IX Troop Carrier Pathfinder Group (Provisional)

Gen. Dwight D. Eisenhower gives the order of the Day. `Full victory-nothing else’ to paratroopers in England, just before they board their airplanes to participate in the first assault in the invasion of the continent of Europe. Note the tents.In March 1944, the Command Pathfinder School of the U.S. IX Troop Carrier Command, moved in from a nucleus formed at from RAF Cottesmore to train air crews and pathfinder paratroopers. The latter would act as scouts, provide with radio communication, including beacons, ahead of a main drop of parachute troops. At this stage, much of the living accommodation was under canvas.

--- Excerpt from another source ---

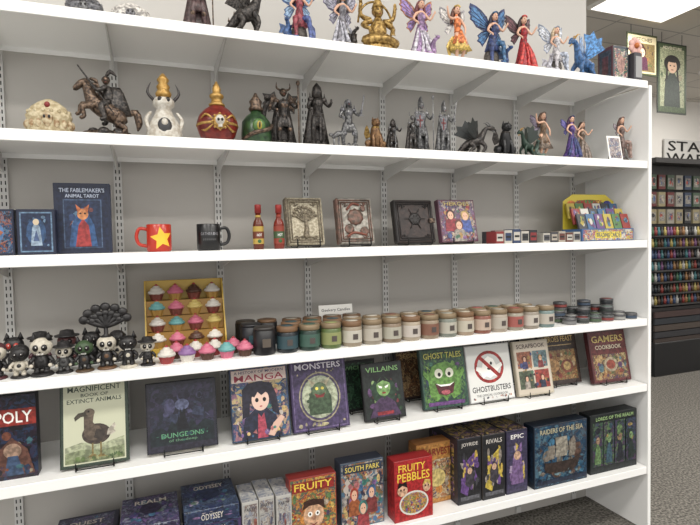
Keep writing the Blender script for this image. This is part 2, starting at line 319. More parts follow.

IX TCC groups selected three crews each for training, and trained on school C-47s fitted with “Gee” radar triangulation navigational equipment and a limited number of SCR-717-C search radar sets. “Rebecca” (AN/APN-2) interrogators were also installed to query “Eureka” (ANIPPN-l) transponders, the ground set which was used to mark the landing or dropping zones during an airborne operation, the combination Rebecca/Eureka transponding radar system used as a homing beacon. The pathfinder air crews worked with teams drawn from paratroop regiments, the task being to locate a given dropping point with a combination of Gee and SCR-717-C, drop the paratroops who would then set up Eureka sets and visual aids on the ground to guide in the main airborne force to within an optimum visual range for an accurate delivery.

It was IX TCC Pathfinder School C-47s that led the air invasion forces on 5 June 1944, when the pathfinders of US 82nd and 101st Airborne Divisions took off for Normandy, leading the American airborne landings in Normandy as part of Operation Overlord.

At 21:30 hours on 5 June 1944 the first of seven serials (six of three aircraft and one of two) with about 300 pathfinders were dispatched from North Witham for the French Cotentin Peninsula, in 20 C-47 aircraft. They began to drop at 00:15 on June 6, to prepare the drop zones for the follow-on airborne parachute divisions. They were the first US troops on the ground on D-Day. However, their aircraft were scattered by low clouds and anti-aircraft fire. Many never found their assigned landing zones. Some of the landing zones were too heavily defended, some were flooded. One of the pathfinder C-47s for the 101st Airborne was forced to ditch en route to Normandy.

In August 1944, twelve Pathfinder C-47s were detached to operate from Marcigliano airfield, north of Rome, for Operation “Dragoon”. Just prior to Operation “Market”, the Pathfinder School, re-designated the IX Troop Carrier Pathfinder Group (Provisional), moved from North Witham to RAF Chalgrove between 10/14 September due to an expansion of the C-47/C-53 Air depot.

Training of Polish airborne troops followed but by December, the war had moved on and the Air Depot Group began to move to France.

Bomb disposal
USAAF C-47 maintenance repair activities continued at North Witham until May 1945, albeit on a reducing scale. On 1 June 1945 the station was handed over to No. 40 Group, RAF Maintenance Command.

Under RAF control, the airfield became a bomb dump under 100 Maintenance Unit. There had been bomb dumps in fields and roadsides all round the country especially in a county like Lincolnshire, full of Bomber Command air stations. These were decommissioned as quickly as possible and the bombs brought to more secure places to await the slower process of decommissioning the bombs themselves. 100 MU had been at nearby RAF South Witham since March 1942 and as operational demand died off, the unit expanded from Morkery Wood onto the runways of North Witham.

Modern Times
The Site was originally partially wooded and some of this remained to the north-east of the runways throughout the military period but after closure, the Forestry Commission planted most of the airfield with oak (Quercus robur) and conifers. Part of it is now a reserve for butterflies and the concrete is slowly being broken up and removed. However, the southern end of the airfield is something of an industrial estate and its proximity to a junction of the A1 road means that development is pressing against the wood from the north-west. Nonetheless the derelict control tower remains and on a warm summer’s day, on the runway, in the quiet of the trees, it is a very atmospheric place.